(03/02/2023, 07:21 PM)Caleb Wrote: Nice work you have here-- this gives us a unique way to connect these series outside their natural boundary into a function inside the natural boundary!
Also, based on your work, we get the 'Cauchy-like' integral formula
\[ F(x) = a_0 + \int_C \frac{F(z)}{z-\frac{1}{x}}dz\]
Where the contour C is taken outside the natural boundary and the pole at \(z = \frac{1}{x}\) needs to outside the contour integration. Actually, we could do that, or we could only pick up the pole at \(z = \frac{1}{x}\) is pick up no other residue (but then the constant term is a bit more complciated I think). Either way, we now have an easy way to use contours only inside of the natural boundary to compute values on the inside!
Yes!
This was the kind of idea I smelled when I first saw it. Though it definitely turned out different than I originally expected. I imagine something similar will happen in more general instances.
If we let:
\[
F(z) : \mathbb{D}_{|z| < 2}/U \to \mathbb{C}\\
\]
Where there is a wall of singularities along \(|z| = 1\); but other wise everything is holomorphic, we should have something very very similar. I'm going to see if this continues to happen--or if something close to this happens. I do not think your function \(f\) is too particularly special; so something similar should pop out. I'm mostly worried if the wall of singularities needs to be simple poles or not.

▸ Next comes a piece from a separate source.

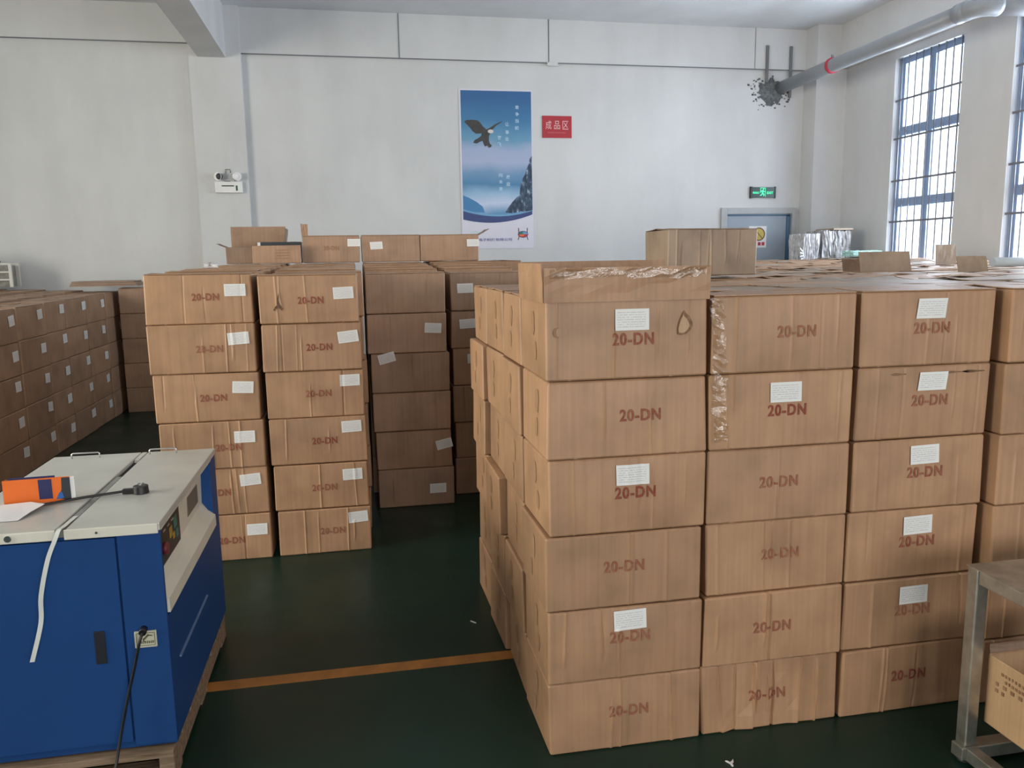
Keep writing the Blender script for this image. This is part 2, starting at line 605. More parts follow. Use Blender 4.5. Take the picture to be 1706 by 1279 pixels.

I'm going to start by testing this hypothesis on:
\[
f_{\theta}(x) = \sum_{n=0}^\infty \frac{x^n}{1+e^{i\theta n} x^n} \frac{1}{2^n}\\
\]
This will scramble the poles around; but other than that, should keep the same structure as your function--when \(\theta = 0\). If a similar result follows; then we know that this result is true up to permutation of the locations of the wall of singularities.
The next step would be to take:
\[
f_\theta^K(x) = \sum_{n=0}^\infty \frac{x^n}{(1+e^{i\theta n} x^n)^{k_n}} \frac{1}{2^n}\\
\]
for a sequence of natural numbers \(K = \{k_n\}_{n=0}^\infty\). This would allow us to look at when we have second order, third order, etc... poles. This will probably create more problems, but I don't think it'll be too unreasonable.